* What the exercise asks *
Find each line with "high" and copy it.

* Listed entries *

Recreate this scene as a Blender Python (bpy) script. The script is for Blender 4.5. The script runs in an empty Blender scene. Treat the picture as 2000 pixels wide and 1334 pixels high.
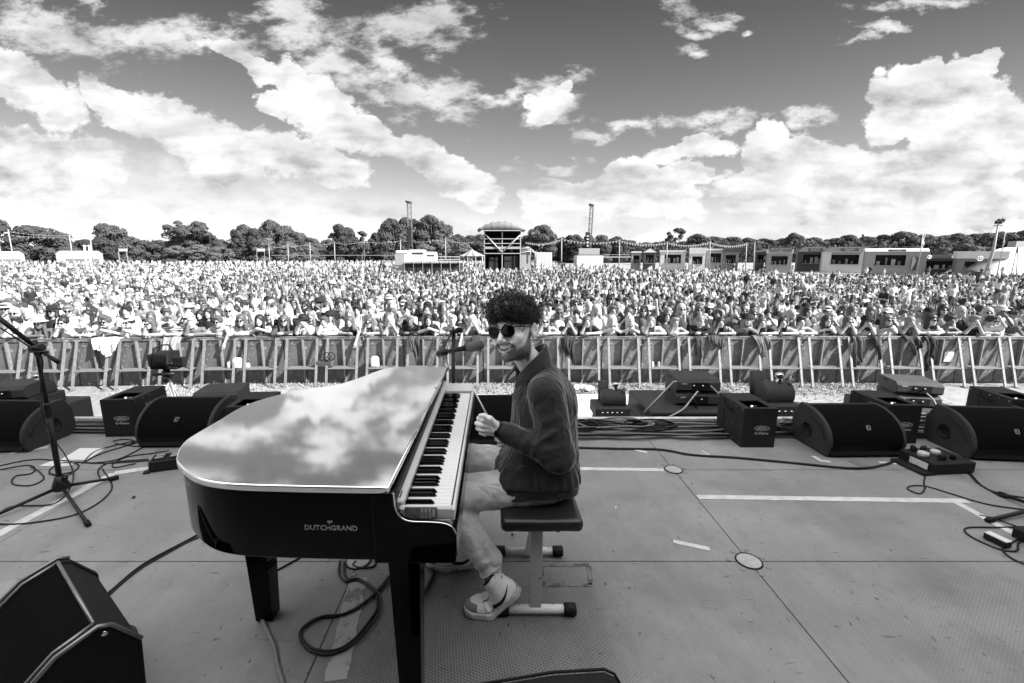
import bpy, math, random
import numpy as np
from mathutils import Vector, Matrix, Euler, noise as mnoise
PI = math.pi; R = math.radians
S = bpy.context.scene
# ------------------------------------------------------------------ camera
CAM_H, TILT, FPX, CX, CY = 1.55, R(11.03), 885.0, 967.0, 667.0
cd = bpy.data.cameras.new('camera'); cam = bpy.data.objects.new('camera', cd); S.collection.objects.link(cam)
cd.sensor_width = 36; cd.lens = FPX/2000*36; cd.shift_x = (1000-CX)/2000
cam.location = (0, 0, CAM_H); cam.rotation_euler = (PI/2-TILT, 0, 0)
cd.clip_start = .05; cd.clip_end = 3000; S.camera = cam
S.render.resolution_x, S.render.resolution_y = 1024, 683
# ------------------------------------------------------------------ light and exposure
SUN_AZ, SUN_EL = R(180-64), R(36)          # azimuth measured from +Y towards +X
EXPOSURE = 1.6
S.view_settings.view_transform = 'Standard'; S.view_settings.look = 'None'
S.view_settings.exposure = EXPOSURE; S.view_settings.gamma = 1
S.cycles.max_bounces = 7; S.cycles.diffuse_bounces = 4; S.cycles.glossy_bounces = 4
S.cycles.transparent_max_bounces = 6; S.cycles.use_denoising = True
S.cycles.sample_clamp_indirect = 6
sl = bpy.data.lights.new('sun', 'SUN'); sl.energy = 4.8; sl.angle = R(.5); sl.color = (1, 1, 1)
so = bpy.data.objects.new('sun', sl); S.collection.objects.link(so)
sdir = Vector((math.sin(SUN_AZ)*math.cos(SUN_EL), math.cos(SUN_AZ)*math.cos(SUN_EL), math.sin(SUN_EL)))
so.rotation_euler = sdir.to_track_quat('Z', 'Y').to_euler(); so.location = (20, -20, 40)

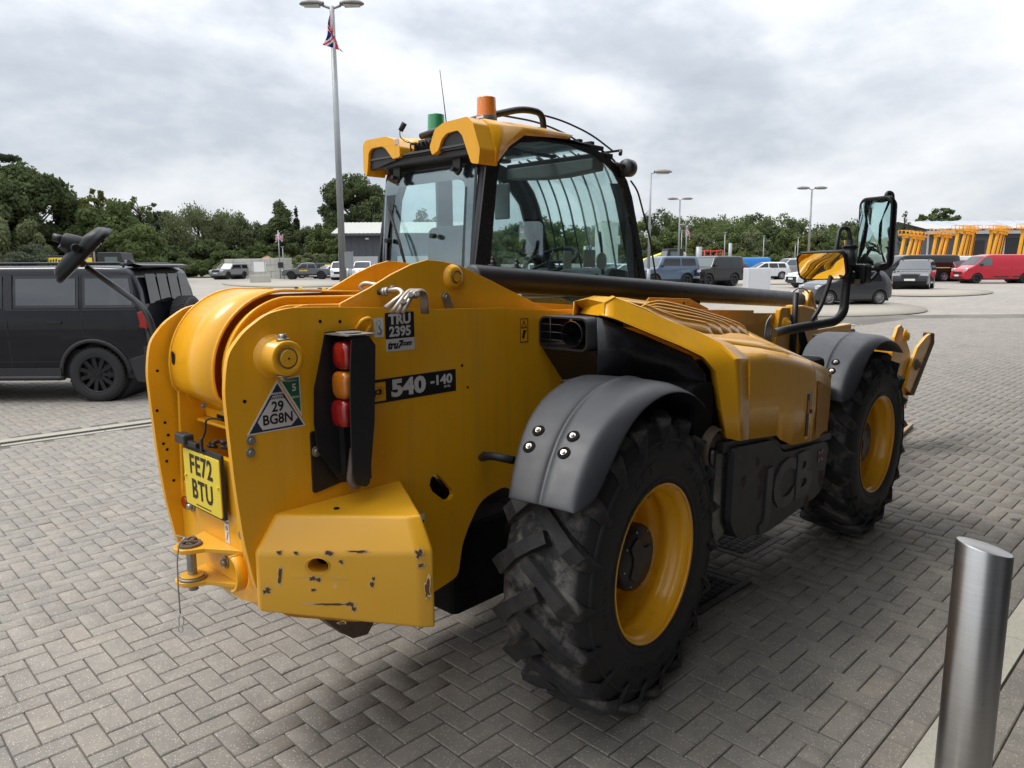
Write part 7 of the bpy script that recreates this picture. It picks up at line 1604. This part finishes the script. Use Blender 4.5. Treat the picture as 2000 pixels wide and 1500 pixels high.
# buildings
M_ROOFW = mat('pale_metal_roof', (.40, .395, .36), .5, .1, var=.08)
M_WALLD = mat('dark_grey_cladding', (.065, .07, .082), .6, var=.05)
M_WALLL = mat('pale_render', (.42, .43, .44), .8, var=.05)
def warehouse(px0, px1, d, h_eave, h_ridge, depth, lab, lower=0.0, roof=M_ROOFW, over=.5, roofstep=.5):
    a, b = gd(px0, d), gd(px1, d); L_ = (b - a).length
    r = empty('warehouse', a, YAW - math.pi / 2, lab, 'building')
    mb = MB(); mb.box(0, L_, 0, depth, lower, h_eave); mb.build('wall', M_WALLD, r)
    if lower: mb = MB(); mb.box(-.02, L_, -.02, depth, 0, lower - .003); mb.build('lower_wall', M_WALLL, r)
    for i in range(int(L_ / .9)):
        mb = MB(); mb.box(i * .9 + .42, i * .9 + .48, -.04, -.001, lower + .01, h_eave - .01); mb.build('cladding_rib', M_WALLD, r) if d < 100 else None
    mb = MB(); rows = []
    n = int(L_ / roofstep)
    for i in range(n * 2 + 1):
        x = -over + (L_ + over) * i / (n * 2); z_ = .06 if i % 2 else 0
        rows.append([(x, -over, h_eave - .05 + z_), (x, depth / 2, h_ridge + z_), (x, depth + over, h_eave - .05 + z_)])
    mb.grid(rows, False); mb.build('roof', roof, r, thick=.03)
    mb = MB(); mb.box(-over, L_, -over - .05, -over, h_eave - .30, h_eave - .02); mb.build('fascia', M_WALLD, r)
    mb = MB(); mb.prism([(0, h_eave - .003), (depth, h_eave - .003), (depth / 2, h_ridge - .05)], 0, .1, 'yz'); mb.build('gable', M_WALLD, r)
    return r, L_
wr, WL = warehouse(672, 905, 93, 5.4, 7.05, 12, 'grey clad warehouse with pale ribbed roof behind the cab', 2.6, over=.9)
mb = MB(); mb.obox((3.4, -.15, 4.75), (.4, .3, .2)); mb.build('flood_light', M_WHT, wr)
M_SOLAR = mat('solar_roof', (.33, .36, .42), .35, .2, var=.1, vs=1)
wr2, WL2 = warehouse(1800, 2150, 100, 5.85, 7.2, 14, 'large dark grey industrial unit with solar panels on its roof, right of the picture', 0, roof=M_ROOFW, over=.6, roofstep=1.2)
mb = MB(); mb.box(-.6, WL2, -.65, -.58, 5.15, 5.6) ; mb.build('gutter_band', M_WALLL, wr2)
for i in range(7):
    x = 2.4 + i * 3.2; mb = MB(); z0, z1 = 5.85, 7.2
    mb.add([(x, .3, 5.95), (x + 3.05, .3, 5.95), (x + 3.05, 6.2, 7.12), (x, 6.2, 7.12)], [(0, 1, 2, 3)]); mb.build('solar_panel', M_SOLAR, wr2, thick=.05)
mb = MB(); mb.box(9.7, 10.3, -.08, -.005, 0, 5.1); mb.build('downpipe_panel', M_WALLL, wr2)
mb = MB(); mb.box(4.6, 7.6, -.06, -.005, 0, 4.3); mb.build('roller_door', M_TRIM, wr2); mb = MB(); mb.box(10.4, 14.0, -.06, -.005, 0, 4.6); mb.build('roller_door', M_TRIM, wr2)
mb = MB(); mb.box(-.1, .08, -.12, 0, 0, 5.6); mb.build('downpipe', M_WALLL, wr2)
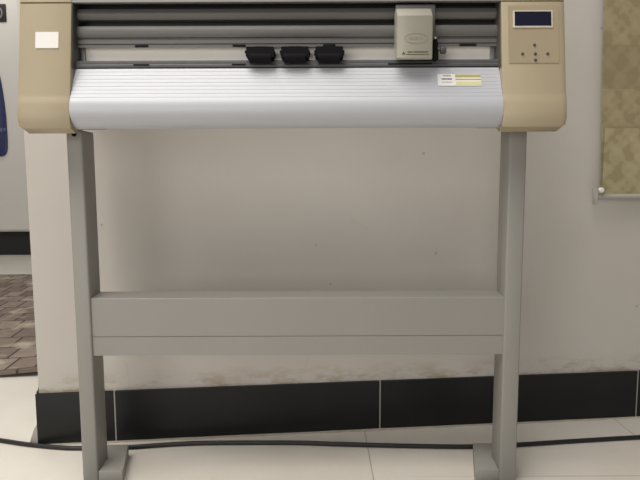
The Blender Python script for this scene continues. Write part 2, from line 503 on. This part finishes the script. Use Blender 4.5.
# carriage
CX0, CX1 = 0.1286, 0.1882
CF = 0.955
bm = NB()
prof = [(CF + 0.003, 0.7760), (CF, 0.7785), (CF, 0.8460), (CF + 0.0015, 0.8475), (CF + 0.017, 0.8620), (CF + 0.020, 0.8630), (0.990, 0.8635), (0.990, 0.7905), (0.982, 0.7890), (0.980, 0.7845)]
rings = []
for x, d in ((CX0, 0.003), (CX0 + 0.0008, 0.001), (CX0 + 0.003, 0.0), (CX1 - 0.003, 0.0), (CX1 - 0.0008, 0.001), (CX1, 0.003)):
    rings.append([(x, y + (d if y < 0.965 else 0), z + (d * 0.6 if z < 0.777 else (-d * 0.6 if z > 0.845 else 0))) for y, z in prof])
loft(bm, rings)
car = obj('carriage', bm, m_cream, cut, 32)
bm = NB(); box(bm, 0.1305, 0.1985, 0.9905, 0.9965, 0.812, 0.8745, 0.0015); obj('mounting_plate', bm, m_beam, car)
# warning triangle with a line of small print and a rule under it (too small to read)
bm = NB()
yf = CF - 0.0003
loft(bm, [[(0.1370, y, 0.7838), (0.1426, y, 0.7838), (0.1398, y, 0.7890)] for y in (yf, yf + 0.001)])
random.seed(3)
x = 0.1460
while x < 0.180:
    w = 0.0009 + random.random() * 0.0014
    box(bm, x, min(x + w, 0.180), yf, yf + 0.001, 0.7863 + random.random() * 0.0006, 0.7888)
    x += w + 0.0005
    if 0.1535 < x < 0.1555: x += 0.0018
box(bm, 0.1440, 0.1825, yf, yf + 0.001, 0.7832, 0.7843)
obj('warning_print', bm, m_ink, car)
# faint oval emblem
bm = NB()
seg = 40; cxo, czo = 0.1600, 0.8095
vin, vout = [], []
for j in range(seg):
    a = 2 * math.pi * j / seg
    vout.append((cxo + 0.0195 * math.cos(a), czo + 0.0085 * math.sin(a)))
    vin.append((cxo + 0.0185 * math.cos(a), czo + 0.0076 * math.sin(a)))
for y in (yf,):
    A = [bm.verts.new((p[0], y, p[1])) for p in vout]; B = [bm.verts.new((p[0], y, p[1])) for p in vin]
    A2 = [bm.verts.new((p[0], y + 0.001, p[1])) for p in vout]; B2 = [bm.verts.new((p[0], y + 0.001, p[1])) for p in vin]
    for j in range(seg):
        q = (j + 1) % seg
        bm.faces.new((A[j], A[q], B[q], B[j])); bm.faces.new((A[j], A2[j], A2[q], A[q])); bm.faces.new((B[j], B[q], B2[q], B2[j])); bm.faces.new((A2[j], B2[j], B2[q], A2[q]))
for j, w in enumerate((0.003, 0.002, 0.0035, 0.002, 0.003)):
    x = cxo - 0.011 + j * 0.0045
    box(bm, x, x + w, yf, yf + 0.001, czo - 0.0022, czo + 0.0022 - 0.001 * (j % 2))
obj('emblem', bm, m_faint, car)
# blade holder at the right of the carriage
bm = NB(); lathe(bm, (0.1965, 0.977, 0.7772), (0, 0, 1), [(0, 0.0025), (0.003, 0.0056), (0.018, 0.0056), (0.0185, 0.0044), (0.030, 0.0044), (0.031, 0.0035), (0.036, 0.0035)], 20)
box(bm, 0.1885, 0.195, 0.972, 0.990, 0.793, 0.807, 0.001)
bl = obj('blade_holder', bm, m_rubber, car)
bm = NB(); lathe(bm, (0.2015, 0.977, 0.7955), (1, 0, 0), [(0, 0.0022), (0.0035, 0.0022), (0.0036, 0.0060), (0.0055, 0.0066), (0.0115, 0.0066), (0.0130, 0.0052)], 14)
obj('clamp_screw', bm, new_mat('dark_grey_knob', (0.06, 0.058, 0.055), 0.5, noise=0.2), car)
bm = NB(); lathe(bm, (0.1965, 0.977, 0.8130), (0, 0, 1), [(0, 0.0032), (0.004, 0.0032), (0.005, 0.002)], 14); obj('blade_cap', bm, m_metal, car)

# control panel on the right cap


def on_cap(x, z, lift):                     # cap front leans back slightly between z 0.722 and 0.8705
    y = 0.9615 + (z - 0.722) / (0.8760 - 0.722) * 0.0220
    return (x, y - lift, z)


def cap_patch(x0, x1, z0, z1, lift, th):
    bm = NB(); loft(bm, [[on_cap(x0, z0, l), on_cap(x1, z0, l), on_cap(x1, z1, l), on_cap(x0, z1, l)] for l in (lift - th, lift)]); return bm


bm = cap_patch(0.3190, 0.4040, 0.7720, 0.8690, 0.0010, 0.0014)
panel = obj('control_panel', bm, m_panel, cut)
bm = cap_patch(0.3270, 0.3935, 0.8315, 0.8605, 0.0026, 0.0022); obj('screen_bezel', bm, m_bezel, panel)
bm = cap_patch(0.3295, 0.3910, 0.8345, 0.8585, 0.0032, 0.0010); obj('screen', bm, m_lcd, panel)
for x, z in ((0.3625, 0.8020), (0.3420, 0.7870), (0.3635, 0.7870), (0.3845, 0.7870), (0.3635, 0.7765)):
    bm = NB(); p = Vector(on_cap(x, z, 0.0006)); lathe(bm, p, (0, -1, 0.06), [(0, 0.0024), (0.0016, 0.0024), (0.0022, 0.0016)], 16)
    obj('button', bm, m_print, panel)
# screw head on the underside lip by the left leg
bm = NB(); lathe(bm, (-0.4400, 1.0182, 0.6610), (0, -1, 0), [(0, 0.0042), (0.0020, 0.0042), (0.0030, 0.0028)], 16)
obj('screw', bm, m_rubber, stand)

# ------------------------------------------------------------------ cable on the floor
pts = [(-1.30, 1.42), (-0.98, 1.29), (-0.80, 1.223), (-0.7147, 1.1959), (-0.6364, 1.1740), (-0.5641, 1.1600), (-0.5154, 1.1568), (-0.4174, 1.1603), (-0.33, 1.1725), (-0.2437, 1.1790), (-0.0676, 1.1785),
       (0.0419, 1.1710), (0.1718, 1.1626), (0.322, 1.1570), (0.4264, 1.1650), (0.5715, 1.1827), (0.7128, 1.1985), (1.0, 1.225), (1.5, 1.27)]
bm = NB(); tube(bm, smooth_path([(x, y, 0.0048) for x, y in pts], 6), 0.0046)
o = obj('power_cable', bm, m_cable); o['label'] = 'black power cable snaking along the floor in front of the black skirting'; o['category'] = 'cable'

# ------------------------------------------------------------------ roller blind on the wall, right
m_dam = mk('damask_fabric', 0.8, 0.2)
k = NT(m_dam)
pos = k.n('ShaderNodeTexCoord').outputs['Object']
sep = k.n('ShaderNodeSeparateXYZ'); k.l(pos, sep.inputs[0])
def damask(k, sep, base, dark, light):
    px = k.math('MULTIPLY', sep.outputs['X'], 2 * math.pi / 0.062); pz = k.math('MULTIPLY', sep.outputs['Z'], 2 * math.pi / 0.084)
    a = k.math('MULTIPLY', k.math('SINE', px), k.math('SINE', pz))
    b = k.math('MULTIPLY', k.math('COSINE', k.math('MULTIPLY', px, 2.0)), k.math('COSINE', k.math('MULTIPLY', pz, 3.0)))
    n = k.noise(pos, 48, 4)
    v = k.math('ADD', k.math('ADD', a, k.math('MULTIPLY', b, 0.6)), k.math('MULTIPLY', k.math('SUBTRACT', n, 0.5), 5.0))
    c = k.mix(k.ramp(v, 0.1, 0.7), base, dark)
    return k.mix(k.math('MULTIPLY', k.ramp(k.math('MULTIPLY', v, -1.0), 0.3, 0.9), 0.6), c, light)
k.l(damask(k, sep, (0.345, 0.296, 0.176), (0.285, 0.240, 0.138), (0.385, 0.338, 0.215)), k.b.inputs['Base Color'])
m_dam2 = mk('striped_damask_fabric', 0.8, 0.2)
k = NT(m_dam2)
pos = k.n('ShaderNodeTexCoord').outputs['Object']
sep = k.n('ShaderNodeSeparateXYZ'); k.l(pos, sep.inputs[0])
c1 = damask(k, sep, (0.31, 0.262, 0.155), (0.265, 0.222, 0.128), (0.35, 0.30, 0.185))
bands = k.math('GREATER_THAN', k.math('SINE', k.math('MULTIPLY', k.math('SUBTRACT', sep.outputs['Z'], 0.03), 2 * math.pi / 0.215)), 0.15)
c2 = k.mix(k.math('MULTIPLY', bands, 0.4), c1, (0.22, 0.18, 0.105))
k.l(c2, k.b.inputs['Base Color'])
m_bar = new_mat('greige_bar', (0.36, 0.34, 0.31), 0.4, noise=0.05)
bl_root = root('roller_blind', (1.0, wy(1.0, -0.012), 0.53), 'khaki damask roller blind hanging on the wall right of the plotter', 'blind')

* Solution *
Recreate this scene as a Blender Python (bpy) script. The script is for Blender 4.5. The script runs in an empty Blender scene. Treat the picture as 2000 pixels wide and 1334 pixels high.
Write part 7 of the bpy script that recreates this picture. It picks up at line 1604. This part finishes the script. Use Blender 4.5. Treat the picture as 2000 pixels wide and 1500 pixels high.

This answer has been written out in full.